Judson told Bay Windows that ICTE has been reaching out to clergy across the state urging them to support the declaration in favor of the transgender rights bill. He said the group has framed its argument as a question of fairness and justice.

"We’re talking about this as a matter of rights, and we’re framing this to other clergy people that in some ways just as you supported equal marriage out of a conviction that it was the right thing to do, that people are created equal, so too in this case," said Judson. "They are people who are created equal, people who are deserving of rights. God creates all of us as equal and as who we are meant to be. It’s just simply saying allow people to be treated under the law equally."

RCFM attracted the support not only of rank-and-file clergy but of local religious leaders, including the Rev. William Sinkford, president of the Unitarian Universalist Association (UUA), which has its national headquarters in Boston; the state’s three Episcopal bishops, Tom Shaw, Bud Cederholm, and Gayle Harris; and Rabbi Ronne Friedman, senior rabbi at Temple Israel Boston, New England’s largest Reform Jewish congregation. Judson said ICTE is working to win the support of the state’s religious leaders, and Friedman has already signed onto ICTE’s declaration.

Neither Sinkford nor the Episcopal bishops had signed the declaration as of the evening of the ICTE forum, but all signaled support for the legislation when contacted by Bay Windows.

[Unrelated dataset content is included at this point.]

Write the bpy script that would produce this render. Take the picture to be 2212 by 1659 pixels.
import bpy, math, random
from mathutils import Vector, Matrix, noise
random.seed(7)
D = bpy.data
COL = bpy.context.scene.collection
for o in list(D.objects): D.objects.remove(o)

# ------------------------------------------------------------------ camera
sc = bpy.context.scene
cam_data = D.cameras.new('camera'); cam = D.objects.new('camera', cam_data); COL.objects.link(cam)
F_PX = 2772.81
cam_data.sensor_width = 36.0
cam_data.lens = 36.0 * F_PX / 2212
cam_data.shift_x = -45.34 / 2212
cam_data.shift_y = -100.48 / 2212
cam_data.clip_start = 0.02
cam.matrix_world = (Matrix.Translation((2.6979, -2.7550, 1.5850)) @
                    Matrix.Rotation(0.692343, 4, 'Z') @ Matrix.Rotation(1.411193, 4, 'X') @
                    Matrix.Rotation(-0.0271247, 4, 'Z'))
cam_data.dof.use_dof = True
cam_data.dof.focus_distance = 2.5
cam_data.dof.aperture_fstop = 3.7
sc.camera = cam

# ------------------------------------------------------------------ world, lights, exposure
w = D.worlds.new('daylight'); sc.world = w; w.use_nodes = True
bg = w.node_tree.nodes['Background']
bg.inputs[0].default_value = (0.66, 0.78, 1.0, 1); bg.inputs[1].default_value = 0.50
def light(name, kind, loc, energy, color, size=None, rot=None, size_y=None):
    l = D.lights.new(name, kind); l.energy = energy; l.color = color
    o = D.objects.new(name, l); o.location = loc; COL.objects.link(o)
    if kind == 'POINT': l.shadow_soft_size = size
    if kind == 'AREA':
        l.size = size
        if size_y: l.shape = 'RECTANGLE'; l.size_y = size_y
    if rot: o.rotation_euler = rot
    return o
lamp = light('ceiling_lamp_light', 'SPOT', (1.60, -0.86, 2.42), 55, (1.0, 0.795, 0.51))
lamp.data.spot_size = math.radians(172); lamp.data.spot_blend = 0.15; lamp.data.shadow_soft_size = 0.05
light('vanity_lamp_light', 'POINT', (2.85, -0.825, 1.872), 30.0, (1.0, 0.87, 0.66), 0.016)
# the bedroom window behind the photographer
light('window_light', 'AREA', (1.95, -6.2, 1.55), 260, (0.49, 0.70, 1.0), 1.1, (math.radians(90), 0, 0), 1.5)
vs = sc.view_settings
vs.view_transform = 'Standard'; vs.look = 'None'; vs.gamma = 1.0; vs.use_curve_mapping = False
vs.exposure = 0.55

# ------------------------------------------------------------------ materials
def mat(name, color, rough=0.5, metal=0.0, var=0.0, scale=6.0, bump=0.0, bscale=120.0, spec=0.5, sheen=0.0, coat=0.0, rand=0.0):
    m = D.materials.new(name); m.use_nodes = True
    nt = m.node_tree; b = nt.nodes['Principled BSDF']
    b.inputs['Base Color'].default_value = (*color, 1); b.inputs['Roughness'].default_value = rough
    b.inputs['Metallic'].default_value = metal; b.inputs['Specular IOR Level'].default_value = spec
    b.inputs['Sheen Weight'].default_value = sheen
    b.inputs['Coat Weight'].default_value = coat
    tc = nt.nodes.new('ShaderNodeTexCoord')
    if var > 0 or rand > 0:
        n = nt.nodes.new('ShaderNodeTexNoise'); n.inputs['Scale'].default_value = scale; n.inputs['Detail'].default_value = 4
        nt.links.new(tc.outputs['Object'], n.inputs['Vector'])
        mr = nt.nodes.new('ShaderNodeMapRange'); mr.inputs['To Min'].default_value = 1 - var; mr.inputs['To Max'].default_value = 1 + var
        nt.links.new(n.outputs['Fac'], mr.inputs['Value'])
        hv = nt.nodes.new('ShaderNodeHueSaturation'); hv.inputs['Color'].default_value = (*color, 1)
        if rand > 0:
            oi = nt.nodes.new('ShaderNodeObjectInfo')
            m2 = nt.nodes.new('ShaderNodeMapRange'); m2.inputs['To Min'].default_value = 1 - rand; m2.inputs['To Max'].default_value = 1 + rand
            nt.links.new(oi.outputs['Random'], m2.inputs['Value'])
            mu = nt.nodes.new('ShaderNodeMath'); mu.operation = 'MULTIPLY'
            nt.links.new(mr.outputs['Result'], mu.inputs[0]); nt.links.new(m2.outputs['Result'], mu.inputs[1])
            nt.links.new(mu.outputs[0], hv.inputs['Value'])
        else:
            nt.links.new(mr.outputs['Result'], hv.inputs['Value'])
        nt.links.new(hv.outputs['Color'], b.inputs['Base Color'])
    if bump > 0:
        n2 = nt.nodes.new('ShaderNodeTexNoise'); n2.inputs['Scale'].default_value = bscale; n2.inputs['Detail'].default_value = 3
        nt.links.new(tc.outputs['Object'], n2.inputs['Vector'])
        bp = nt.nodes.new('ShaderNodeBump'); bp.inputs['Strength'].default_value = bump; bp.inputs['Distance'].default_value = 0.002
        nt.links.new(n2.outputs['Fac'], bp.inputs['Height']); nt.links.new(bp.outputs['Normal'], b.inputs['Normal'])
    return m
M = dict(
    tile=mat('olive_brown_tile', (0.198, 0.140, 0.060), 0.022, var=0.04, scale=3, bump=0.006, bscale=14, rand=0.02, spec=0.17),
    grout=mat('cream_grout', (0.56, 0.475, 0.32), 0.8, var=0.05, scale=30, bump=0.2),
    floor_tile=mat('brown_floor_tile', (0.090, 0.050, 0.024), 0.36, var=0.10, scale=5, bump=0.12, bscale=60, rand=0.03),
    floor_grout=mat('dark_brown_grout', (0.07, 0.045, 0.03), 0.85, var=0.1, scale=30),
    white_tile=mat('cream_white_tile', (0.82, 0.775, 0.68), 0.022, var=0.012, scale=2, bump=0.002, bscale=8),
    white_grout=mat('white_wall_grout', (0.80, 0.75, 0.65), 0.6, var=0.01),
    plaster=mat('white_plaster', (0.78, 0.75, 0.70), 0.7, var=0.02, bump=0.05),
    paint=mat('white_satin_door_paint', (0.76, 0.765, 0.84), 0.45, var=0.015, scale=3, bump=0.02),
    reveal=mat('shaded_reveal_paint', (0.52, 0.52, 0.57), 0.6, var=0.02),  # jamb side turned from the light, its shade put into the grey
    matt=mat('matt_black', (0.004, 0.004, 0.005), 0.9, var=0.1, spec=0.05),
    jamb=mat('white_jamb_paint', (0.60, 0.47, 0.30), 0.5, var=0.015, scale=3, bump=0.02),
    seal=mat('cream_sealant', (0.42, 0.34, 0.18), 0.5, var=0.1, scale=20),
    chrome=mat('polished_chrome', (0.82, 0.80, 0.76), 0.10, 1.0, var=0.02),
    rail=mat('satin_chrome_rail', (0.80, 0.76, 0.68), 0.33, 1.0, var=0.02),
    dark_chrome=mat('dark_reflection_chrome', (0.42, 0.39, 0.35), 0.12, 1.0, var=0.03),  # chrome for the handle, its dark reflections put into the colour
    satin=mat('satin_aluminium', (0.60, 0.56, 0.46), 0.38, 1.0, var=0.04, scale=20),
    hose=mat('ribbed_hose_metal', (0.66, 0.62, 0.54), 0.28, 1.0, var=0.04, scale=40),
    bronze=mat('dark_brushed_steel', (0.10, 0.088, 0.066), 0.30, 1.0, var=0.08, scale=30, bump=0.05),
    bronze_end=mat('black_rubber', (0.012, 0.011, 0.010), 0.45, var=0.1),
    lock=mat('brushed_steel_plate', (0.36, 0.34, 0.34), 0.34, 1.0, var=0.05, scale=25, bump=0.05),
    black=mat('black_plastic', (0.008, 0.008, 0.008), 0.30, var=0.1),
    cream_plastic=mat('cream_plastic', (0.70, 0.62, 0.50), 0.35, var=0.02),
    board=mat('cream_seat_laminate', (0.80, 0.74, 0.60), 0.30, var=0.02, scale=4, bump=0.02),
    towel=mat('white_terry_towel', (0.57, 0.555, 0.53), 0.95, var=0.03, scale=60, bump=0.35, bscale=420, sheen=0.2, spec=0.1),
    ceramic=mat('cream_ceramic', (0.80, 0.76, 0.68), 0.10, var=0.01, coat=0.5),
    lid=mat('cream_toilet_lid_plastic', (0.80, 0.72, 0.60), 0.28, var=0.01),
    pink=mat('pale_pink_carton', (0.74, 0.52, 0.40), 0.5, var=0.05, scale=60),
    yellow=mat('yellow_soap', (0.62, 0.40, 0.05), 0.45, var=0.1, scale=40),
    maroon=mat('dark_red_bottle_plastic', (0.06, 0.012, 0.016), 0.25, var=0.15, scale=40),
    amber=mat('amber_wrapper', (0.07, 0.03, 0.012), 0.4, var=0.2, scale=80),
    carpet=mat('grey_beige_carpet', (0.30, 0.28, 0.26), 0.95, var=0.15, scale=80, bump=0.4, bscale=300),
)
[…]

The Rev. Mally Lloyd, canon to the ordinary of the Episcopal Diocese of Massachusetts, said she did not know whether ICTE had reached out to the bishops, but she said the diocese as a whole supports the passage of trans-inclusive non-discrimination and hate crimes legislation; last November the diocese’s annual convention passed a resolution supporting such legislation. Janet Hayes, spokesperson for the UUA, said she was not aware of any conversations between Sinkford and ICTE, but following Bay Windows’ inquiries Sinkford sent a letter to all Massachusetts UUA clergy Jan. 27 announcing the UUA’s support for ICTE’s declaration and urging all clergy to add their names to the declaration.

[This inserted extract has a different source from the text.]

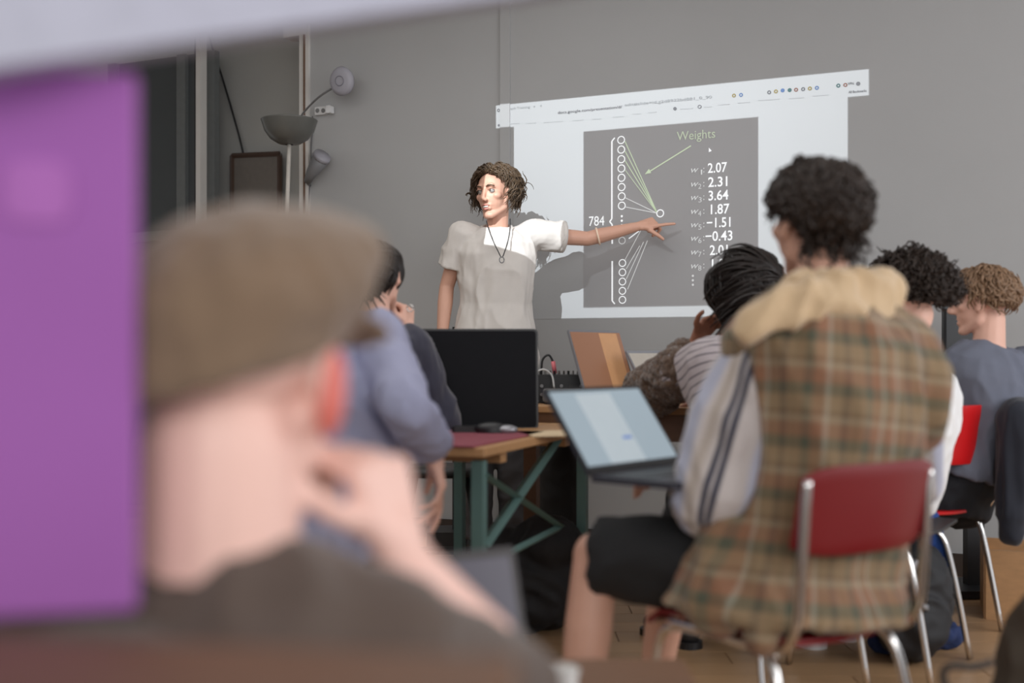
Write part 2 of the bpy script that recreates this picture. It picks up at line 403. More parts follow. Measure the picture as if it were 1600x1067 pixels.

Judson said he believes the voices of people of faith will be essential to winning over support for the transgender rights bill in the legislature, as it was during the marriage debate.

"What we discovered during the struggle over marriage equality was that, lo and behold, the religious voice was really needed because the folks who were saying they were opposed were often doing it on religious grounds," said Judson.